Each line containing the word "from" needs to be copied.

»»

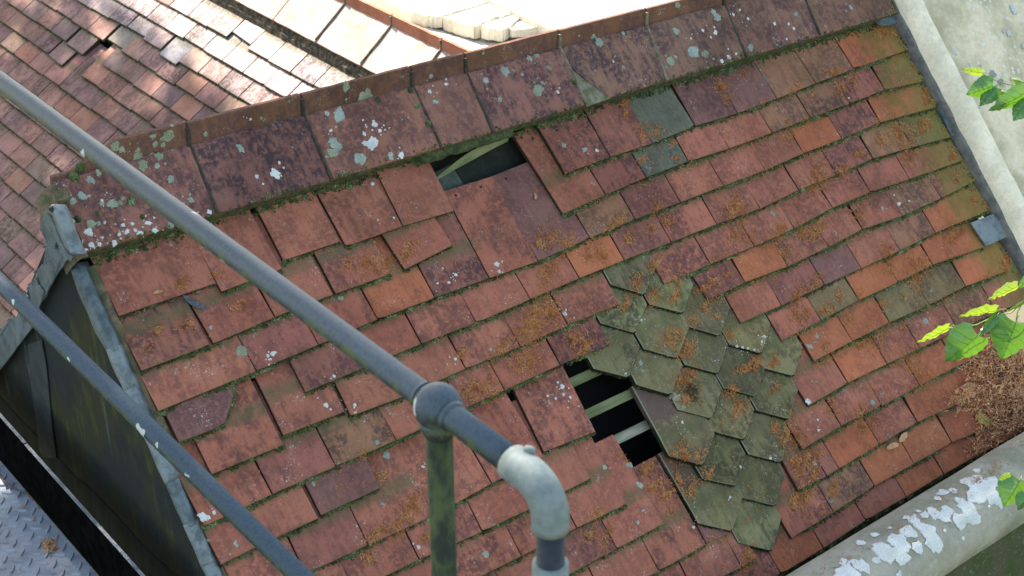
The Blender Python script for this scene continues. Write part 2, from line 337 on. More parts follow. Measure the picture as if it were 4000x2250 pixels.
def plate(W, L, th, y0=None, rnd=R, nx=9, ny=7, rough=.0007, xs=None):
    """a slightly cambered, hand-made plate: origin at its left tail corner, top face at z=0"""
    y0 = y0 or (lambda s: 0.0)
    ss = xs or ([0, .012] + [i / (nx - 1) for i in range(1, nx - 1)] + [.988, 1]); ts = [0, .007, .08] + [i / (ny - 1) for i in range(1, ny - 1)] + [.993, 1]
    ph = rnd.uniform(0, 50); cam_ = rnd.uniform(.0004, .0018); tw = rnd.uniform(-.0012, .0012); cr = rnd.uniform(.001, .006) if rnd.random() < .4 else 0; cs = rnd.choice((0, 1))
    V = []; n, m = len(ss), len(ts)
    for j, t in enumerate(ts):
        for i, s in enumerate(ss):
            y = y0(s); d = s if cs == 0 else 1 - s
            if cr and d < .06: y += cr * (1 - d / .06) ** 2
            y = y + (L - y) * t
            x = W * s
            if j in (0, 1): y += rough * 1.3 * nz((s * 9 + ph, 1, 0), 1)
            if i in (0, 1): x += rough * nz((y * 60 + ph, 5, 0))
            if i in (n - 2, n - 1): x += rough * nz((y * 60 + ph, 9, 0))
            z = cam_ * (4 * t * (1 - t)) - .0004 + tw * (s - .5) * (1 - t) + .0004 * nz((x * 30 + ph, y * 30, 0))
            if i in (0, n - 1) or j in (0, m - 1): z -= .0013
            V.append((x, y, z))
    F = [(j * n + i, j * n + i + 1, (j + 1) * n + i + 1, (j + 1) * n + i) for j in range(m - 1) for i in range(n - 1)]
    ring = [i for i in range(n)] + [j * n + n - 1 for j in range(1, m)] + [(m - 1) * n + i for i in range(n - 2, -1, -1)] + [j * n for j in range(m - 2, 0, -1)]
    b = len(V); V += [(V[k][0], V[k][1], -th) for k in ring]
    q = len(ring)
    F += [(ring[k], b + k, b + (k + 1) % q, ring[(k + 1) % q]) for k in range(q)]
    # back face as strips so that concave outlines stay clean
    idx = {k: b + i for i, k in enumerate(ring)}
    for j in range(m - 1):
        F.append((idx[j * n], idx[(j + 1) * n], idx[(j + 1) * n + n - 1], idx[j * n + n - 1]))
    return V, F
bvV, bvF = [], []
def reg(V, F, mw):
    b = len(bvV); bvV.extend([mw @ Vector(v) for v in V]); bvF.extend([tuple(i + b for i in f) for f in F])
tails = []                                            # (world A, world B, up vector) for the moss
def lay(k, cc, qa, qb, mat=None, y0=None, name='roof_tile', L=LT, gap=.0025, lift=0.0, up=0.0):
    ua, va = ruv(qa); ub, vb = ruv(qb)
    n0 = SL * ((va + vb) / 2 - k * G) + R.uniform(-.0006, .0012) + lift
    ua, va = ruv(qa, n0); ub, vb = ruv(qb, n0)
    A, B = roof(ua, va, n0), roof(ub, vb, n0)
    ex = B - A; W = ex.length - gap; ex.normalize()
    ey = (EV - EN * (SL + R.uniform(-.004, .004) + up)).normalized()
    mw = frame(A + ex * gap / 2, ex, ey)
    col, amt, _ = COL['r' if cc == 'M' else cc.lower()]; rr = random.Random(int(ua * 1e4) + k)
    V, F = plate(W, L, TH, y0, rr)
    o = mesh_obj(name, V, F, mat or CLAY, mw=mw, col=(*jitter(col, rr), max(0, min(1, amt * rr.uniform(.6, 1.3)))))
    reg(V, F, mw)
    return o, A, B
info = []
for k, txt in CH.items():
    for ch in txt.split(';'):
        t = ch.split()
        for i in range(0, len(t) - 2, 2):
            qa = P(*[float(z) if j else int(z) for j, z in enumerate(t[i].split(','))]); qb = P(*[float(z) if j else int(z) for j, z in enumerate(t[i + 2].split(','))])
            cc = t[i + 1]; y0 = None; mat = None; lift = 0; up = 0
            if k == 4 and cc == 'P': y0 = lambda s: 0 if s < .62 else .05 * ((s - .62) / .38) ** .6 if s < .8 else .0325 + .05 * (s - .8) / .2
            if k == 2 and abs(qa[0] - 1580.7) < 3: lift, up = .004, -.012      # the crooked one
            if k == 1 and 1790 < qa[0] < 2260: lift = .001
            if k in (3,) and 1900 < qa[0] < 2120: mat = CLAYD
            if k == 12 and cc == 'p': lift = -.007
            o, A, B = lay(k, cc, qa, qb, mat, y0, lift=lift, up=up)
            info.append([k, A.x, o, cc, qa, qb]); tails.append((A, B, k, y0))
HOLE = 1.0
for k in CH:
    row = sorted([x for x in info if x[0] == k], key=lambda x: x[1])
    left = [x for x in row if x[1] < (1.14 if k <= 2 else 1.10)]; right = [x for x in row if x not in left]
    if k in (3, 4): left, right = [x for x in row if x[1] < 1.2], [x for x in row if x[1] >= 1.2]
    for side, rw in (('L', left), ('R', right)):
        for i, x in enumerate(rw):
            cc = x[3]; adj = ('wide ' if cc.isupper() else '') + COL[cc.lower()][2]
            if side == 'L' and k <= 7: ref = '%s from the lead verge' % ORD[i + 1]
            elif side == 'L' and k <= 10: ref = '%s left of the big hole' % ORD[len(rw) - i]
            elif side == 'L': ref = '%s left of the pointed tiles' % ORD[len(rw) - i]
            elif k <= 4: ref = '%s from the stone parapet' % ORD[len(rw) - i]
            else: ref = '%s right of the pointed tiles' % ORD[i + 1]
            tag(x[2], '%s tile, %s, %s course down' % ('wide red and mossy' if cc == 'M' else adj, ref, ORD[k]), 'roof tile', 'plain clay tiles of the near roof')
for k, u, o, cc, qa, qb in info:                       # tiles with nothing lapping over them weather evenly
    w_ = (qb[0] - qa[0]); W_ = .165
    if not any(z[0] == k - 1 and z[1] < u + W_ * .75 and z[1] + (.24 if z[3].isupper() else .165) > u + W_ * .25 for z in info) and not (k > 7 and u < 0):
        o.data.materials[0] = CLAYN if o.data.materials[0] == CLAY else o.data.materials[0]
def relabel(px0, py0, label):
    best = min(info, key=lambda x: abs((x[4][0] + x[5][0]) / 2 - px0) + abs((x[4][1] + x[5][1]) / 2 - py0)); best[2]['label'] = label; return best[2]
relabel(1675, 1004, 'crooked red tile sitting askew below the second course, dotted with rust litter')
relabel(2286, 798, 'long exposed red tile whose left edge borders the small hole under the ridge')
relabel(2296, 641, 'raised red tile with thick left edge, right beside the hole under the ridge')
relabel(843, 1673, 'smooth purple tile with its corner broken away in a curve, near lead verge')
relabel(2220, 1725, 'thick raised red tile with white lichen, bordering the big hole on its left')
relabel(2250, 1965, 'wide exposed red tile below the big hole, left of the lichen ringed one') if False else None
# nail holes in the tiles whose heads lie bare
for (x, y), par in (((1218, 975), 0), ((795, 1118), 0), ((1640, 832), 1)):
    q = (1600 + x / 4.293, 500 + y / 4.293); u, v = ruv(q, -.02)
    cand = min((z for z in info if z[0] == 3), key=lambda z: abs(z[1] + .08 - u)); o = cand[2]
    loc = o.matrix_world.inverted() @ roof(u, v, SL * (v - 3 * G)); mb = MB()
    mb.V = [Vector((loc.x + .0032 * cos(a * pi / 5), loc.y + .0032 * sin(a * pi / 5), .0020)) for a in range(10)] + [Vector((loc.x, loc.y, .0004))]
    mb.F = [(a, (a + 1) % 10, 10) for a in range(10)]
    h = mesh_obj('nail_hole', mb.V, mb.F, VOID, o)

# ------------------------------------------------------------------ the patch of pointed tiles
HEX = [(5, 23, 990, 765), (6, 23, 1280, 905), (7, 23, 1560, 1075), (8, 23, 1870, 1210), (6, 23, 920, 1055), (7, 23, 1240, 1245), (8, 23, 1545, 1360), (7, 23, 870, 1390), (8, 33, 1190, 70), (9, 33, 1495, 250), (9, 33, 1830, 85), (10, 33, 1740, 410), (10, 33, 1425, 605), (11, 33, 1680, 760), (12, 33, 1650, 1100), (10, 34, 145, 255), (11, 34, 90, 580), (12, 34, 45, 910), (13, 34, 15, 1250), (9, 24, 185, 1380)]
hexinfo = []
def arrow(s):
    d = abs(2 * s - 1); return .0 if d < .07 else .053 * (d - .07) / .93
XS = [0, .02, .1, .2, .3, .4, .465, .5, .535, .6, .7, .8, .9, .98, 1]
for k, cr, x, y in HEX:
    n0 = SL * .004 + R.uniform(0, .001); q = P(cr, x, y); u, v = ruv(q, n0); rr = random.Random(int(x * 7 + y))
    n0 = SL * (v - k * G) + rr.uniform(.003, .006)
    ang = rr.uniform(-.02, .02); ex = (EU * cos(ang) + EV * sin(ang)).normalized(); W = .1595
    if (cr, x) == (33, 1425): ex = (EU + EV * -.03).normalized(); n0 += .002
    A = roof(u, v, n0) - ex * W / 2
    mw = frame(A, ex, (EV - EN * SL).normalized())
    V, F = plate(W, LT, TH * 1.35, arrow, rr, xs=XS)
    o = mesh_obj('pointed_tile', V, F, HEXM, mw=mw, col=(*jitter((.19, .168, .082), rr, .2), rr.uniform(.4, 1))); reg(V, F, mw)
    hexinfo.append([k, u, o, q])
for k in range(5, 14):
    row = sorted([h for h in hexinfo if h[0] == k], key=lambda h: h[1]); w_ = {5: 'topmost', 6: 'second', 7: 'third', 8: 'fourth', 9: 'fifth', 10: 'sixth', 11: 'seventh', 12: 'eighth', 13: 'lowest'}[k]
    for i, h in enumerate(row):
        pos = {1: [''], 2: ['left ', 'right '], 3: ['left ', 'middle ', 'right ']}[len(row)][i]
        tag(h[2], ('mossy green arrow-tailed tile, %sone of the %s row of the patch' % (pos, w_)).replace('one of the topmost', 'one in the topmost'), 'pointed tile', 'pointed mossy tiles patched into the roof')
h = min(hexinfo, key=lambda h: abs(h[3][0] - 2738) + abs(h[3][1] - 1813)); h[2]['label'] = 'fully exposed green pointed tile leaning over the right side of the big hole'
h = min(hexinfo, key=lambda h: abs(h[3][0] - 2774) + abs(h[3][1] - 1629)); h[2]['label'] = 'green pointed tile with a dark tuft of moss growing on it'
h = min(hexinfo, key=lambda h: abs(h[3][0] - 2450) + abs(h[3][1] - 1469)); h[2]['label'] = 'green pointed tile overhanging the top right of the big hole'
h = min(hexinfo, key=lambda h: abs(h[3][0] - 2968) + abs(h[3][1] - 1376)); h[2]['label'] = 'green pointed tile with a white lichen crust all along its two tail edges'

FY = Vector((0, cP, -sP)); FN = Vector((0, sP, cP))            # far slope: down the slope, outward normal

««

▶ Exercise response
The Blender Python script for this scene continues. Write part 2, from line 337 on. More parts follow. Measure the picture as if it were 4000x2250 pixels.
            if side == 'L' and k <= 7: ref = '%s from the lead verge' % ORD[i + 1]
            elif k <= 4: ref = '%s from the stone parapet' % ORD[len(rw) - i]